Here’s the thing: Probably everything I’ve just said sounds like some stripe of theological liberalism, right? But there was a time when everything I’ve just said were my reasons being a theological conservative. Not just on LGBT equality, but across the board. In 2002, if Santorum had been a national political player, I might have supported him. Why? Because, lacking any ability to hover above history and determine what is really the case, lacking any ability to pretend to be an impartial observer of reality as such, I felt there needed to be some other authority to tell me what was true. And I was pleased to locate that authority in the Church-with-a-capital-C. Was it a reality whose history was full of harsh and cruel episodes? Sure, but so was my own. Was Church a confused reality, with a confused identity that seemed at times incoherent? Sure, but so is the self-identity of the postmodern subject. At some point, I thought, you just need an authority whose pronouncements you heed… and if I loved Jesus, which I did, then why not the Church? What was the alternative?

And so I viewed LGBT equality as dangerous ground, because it was a departure, so I thought, from the majority opinion of the Christian tradition. I mean, I tried to be nice and all, and mostly I tried to avoid bringing it up… but if you’d asked me point blank, you would have discovered that I thought sex was *for* something and marriage was *for* something, and those somethings lined up more or less with pre-modern Christian pronouncements on same.
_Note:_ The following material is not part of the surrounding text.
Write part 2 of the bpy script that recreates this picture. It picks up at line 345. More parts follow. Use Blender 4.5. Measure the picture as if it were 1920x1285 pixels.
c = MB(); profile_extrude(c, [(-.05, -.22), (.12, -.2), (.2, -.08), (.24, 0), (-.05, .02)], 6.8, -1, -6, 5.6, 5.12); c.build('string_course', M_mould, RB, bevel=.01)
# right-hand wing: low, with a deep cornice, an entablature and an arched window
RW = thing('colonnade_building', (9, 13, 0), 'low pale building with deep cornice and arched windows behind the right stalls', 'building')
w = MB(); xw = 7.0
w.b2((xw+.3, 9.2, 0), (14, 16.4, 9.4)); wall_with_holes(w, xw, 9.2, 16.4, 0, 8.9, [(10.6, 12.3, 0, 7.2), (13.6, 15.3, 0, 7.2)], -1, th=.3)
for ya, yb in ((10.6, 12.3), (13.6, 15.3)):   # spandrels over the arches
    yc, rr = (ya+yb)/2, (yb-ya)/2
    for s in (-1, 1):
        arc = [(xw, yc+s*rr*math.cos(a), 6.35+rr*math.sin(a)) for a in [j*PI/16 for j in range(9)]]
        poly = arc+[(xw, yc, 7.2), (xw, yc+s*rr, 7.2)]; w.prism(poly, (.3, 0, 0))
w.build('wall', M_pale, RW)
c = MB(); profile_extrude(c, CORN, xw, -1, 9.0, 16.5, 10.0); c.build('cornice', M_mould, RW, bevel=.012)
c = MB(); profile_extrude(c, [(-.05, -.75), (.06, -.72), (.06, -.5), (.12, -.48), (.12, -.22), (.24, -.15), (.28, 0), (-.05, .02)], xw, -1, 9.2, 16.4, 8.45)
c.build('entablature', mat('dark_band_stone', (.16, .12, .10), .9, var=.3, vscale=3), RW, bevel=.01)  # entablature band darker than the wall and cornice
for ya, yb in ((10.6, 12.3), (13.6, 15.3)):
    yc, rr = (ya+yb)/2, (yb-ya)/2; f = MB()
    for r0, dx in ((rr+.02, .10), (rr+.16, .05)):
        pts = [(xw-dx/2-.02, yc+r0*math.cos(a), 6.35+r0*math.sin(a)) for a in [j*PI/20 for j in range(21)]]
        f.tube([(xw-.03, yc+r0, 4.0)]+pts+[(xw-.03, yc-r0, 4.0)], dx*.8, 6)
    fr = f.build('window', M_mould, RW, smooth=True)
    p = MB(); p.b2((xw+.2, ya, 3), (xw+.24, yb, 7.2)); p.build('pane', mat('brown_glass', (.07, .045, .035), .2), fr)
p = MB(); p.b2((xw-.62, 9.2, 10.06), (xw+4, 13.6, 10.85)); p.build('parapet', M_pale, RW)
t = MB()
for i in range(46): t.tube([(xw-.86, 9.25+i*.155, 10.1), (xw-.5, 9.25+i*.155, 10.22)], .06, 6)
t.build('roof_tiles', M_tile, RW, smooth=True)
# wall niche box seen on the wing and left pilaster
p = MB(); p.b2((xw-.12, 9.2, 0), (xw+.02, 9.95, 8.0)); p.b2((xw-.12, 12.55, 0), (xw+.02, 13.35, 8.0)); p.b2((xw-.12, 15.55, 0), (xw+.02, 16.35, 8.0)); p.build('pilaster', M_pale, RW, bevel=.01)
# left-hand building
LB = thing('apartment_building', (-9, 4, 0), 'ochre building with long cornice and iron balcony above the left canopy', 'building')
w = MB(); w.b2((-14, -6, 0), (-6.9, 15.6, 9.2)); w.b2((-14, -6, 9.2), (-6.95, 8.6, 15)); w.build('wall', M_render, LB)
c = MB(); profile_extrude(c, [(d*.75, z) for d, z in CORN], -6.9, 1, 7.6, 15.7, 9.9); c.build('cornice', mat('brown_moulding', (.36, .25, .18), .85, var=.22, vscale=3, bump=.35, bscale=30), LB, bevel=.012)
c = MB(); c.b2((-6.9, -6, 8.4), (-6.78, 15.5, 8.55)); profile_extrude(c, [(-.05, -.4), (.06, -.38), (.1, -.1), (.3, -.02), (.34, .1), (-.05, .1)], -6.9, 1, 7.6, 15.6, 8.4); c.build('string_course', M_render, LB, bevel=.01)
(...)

Here’s what I have since realized, though: That sort of theological posture pushes you to a place of cruelty. Or at least, it did me. There came a time when my commitment to theological consistency, and my submission to church authority, forced me to say to my neighbors: “Sure, you’ve told me that you are being destroyed by the version of Christianity I espouse, but what you must understand is….”

And I think, now, that such rejoinders are just cruel. When someone tells you, “The religious system you advocate is like a boot on my neck,” the appropriate response is not theological chin-stroking and an abstract “Well, but…” Let me be clear. I say this as someone who loves theological chin-stroking so much I got three degrees in it, and who can’t imagine why anyone wouldn’t want to spend a Saturday reading Augustine’s Confessions. But still: I saw my cruelty, and I saw that I was treating other people’s sufferings as mere theological objections, and when I thought to myself, “What sort of a person treats other people’s suffering as an abstract theological objection?” I was stricken. So I stopped. And I started thinking that maybe the people in the best position to know whether Christianity had a pathological homophobia problem was the people who’d suffered because of it.
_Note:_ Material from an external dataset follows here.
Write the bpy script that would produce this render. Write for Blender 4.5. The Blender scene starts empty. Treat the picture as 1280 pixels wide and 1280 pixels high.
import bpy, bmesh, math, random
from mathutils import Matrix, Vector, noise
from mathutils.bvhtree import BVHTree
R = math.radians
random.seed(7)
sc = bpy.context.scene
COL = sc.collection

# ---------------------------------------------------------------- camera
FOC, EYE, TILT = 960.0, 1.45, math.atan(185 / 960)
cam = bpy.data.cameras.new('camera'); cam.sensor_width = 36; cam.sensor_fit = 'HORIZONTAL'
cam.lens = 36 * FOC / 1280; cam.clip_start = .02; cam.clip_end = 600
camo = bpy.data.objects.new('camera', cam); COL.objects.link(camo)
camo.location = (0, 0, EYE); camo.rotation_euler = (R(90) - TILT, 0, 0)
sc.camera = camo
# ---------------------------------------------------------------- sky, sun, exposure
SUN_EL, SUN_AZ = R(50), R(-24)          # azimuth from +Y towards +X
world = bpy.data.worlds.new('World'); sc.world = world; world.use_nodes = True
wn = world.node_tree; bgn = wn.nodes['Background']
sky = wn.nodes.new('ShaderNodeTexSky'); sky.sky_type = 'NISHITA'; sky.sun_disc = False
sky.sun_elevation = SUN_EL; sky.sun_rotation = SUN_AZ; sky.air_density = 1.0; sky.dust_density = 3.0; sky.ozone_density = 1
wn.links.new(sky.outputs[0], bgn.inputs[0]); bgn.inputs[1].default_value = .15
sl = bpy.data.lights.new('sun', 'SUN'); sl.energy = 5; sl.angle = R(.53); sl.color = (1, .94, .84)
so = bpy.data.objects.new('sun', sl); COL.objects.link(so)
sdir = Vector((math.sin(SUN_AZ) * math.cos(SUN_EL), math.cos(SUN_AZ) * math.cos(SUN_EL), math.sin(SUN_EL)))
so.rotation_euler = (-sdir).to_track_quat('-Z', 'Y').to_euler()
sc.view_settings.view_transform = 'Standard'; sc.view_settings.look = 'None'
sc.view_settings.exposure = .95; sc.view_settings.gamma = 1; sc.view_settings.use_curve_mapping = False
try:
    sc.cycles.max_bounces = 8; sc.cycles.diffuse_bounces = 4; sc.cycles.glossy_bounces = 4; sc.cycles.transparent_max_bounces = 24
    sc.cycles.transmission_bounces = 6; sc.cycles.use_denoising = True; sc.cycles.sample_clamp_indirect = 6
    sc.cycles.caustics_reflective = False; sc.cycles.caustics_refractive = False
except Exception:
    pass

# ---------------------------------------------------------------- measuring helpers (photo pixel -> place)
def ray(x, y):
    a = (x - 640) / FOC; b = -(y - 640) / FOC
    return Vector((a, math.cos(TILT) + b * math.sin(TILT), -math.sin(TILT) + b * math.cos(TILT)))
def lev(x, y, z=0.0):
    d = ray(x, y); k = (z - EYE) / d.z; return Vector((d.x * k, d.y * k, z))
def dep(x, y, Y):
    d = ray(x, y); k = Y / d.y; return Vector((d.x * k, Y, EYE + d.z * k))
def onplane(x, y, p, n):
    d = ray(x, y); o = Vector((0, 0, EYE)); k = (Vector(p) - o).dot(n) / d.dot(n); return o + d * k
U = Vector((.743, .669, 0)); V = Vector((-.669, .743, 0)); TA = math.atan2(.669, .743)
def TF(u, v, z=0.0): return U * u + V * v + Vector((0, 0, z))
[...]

And that’s it. I didn’t do a theological 180 because I was persuaded that yes, it’s a very good thing that we in modernity are all isolated individual subjects making isolated individual choices. On a personal level, I don’t actually like having to tend my own selfhood 24/7. If I got to choose a worldview to be born into – which I didn’t – it probably wouldn’t have been modernity. I could conceivably have been quite happy as a 13th century Carmelite nun who did what she was told and never had to worry about her career trajectory, whether she found the mass “personally meaningful,” or whether others thought she was cool and quirky enough to be worth knowing.

Nevertheless, I can’t make the move of taking refuge in a hierarchical, authoritarian model of church where the faithful are simply told what sexuality means, told that God said so, and told those whose sex lives and attractions don’t fit will just have to be shamed into fitting. I can’t make that move anymore — even though there’s a part of me that might find it appealing. Rather, because I’ve seen the suffering it cases, and realized that as a heterosexual person I really don’t know the first thing about what it means to suffer for who you’re attracted to. And since I don’t know the first thing, I should listen to those who do, and take up their cause as best I can.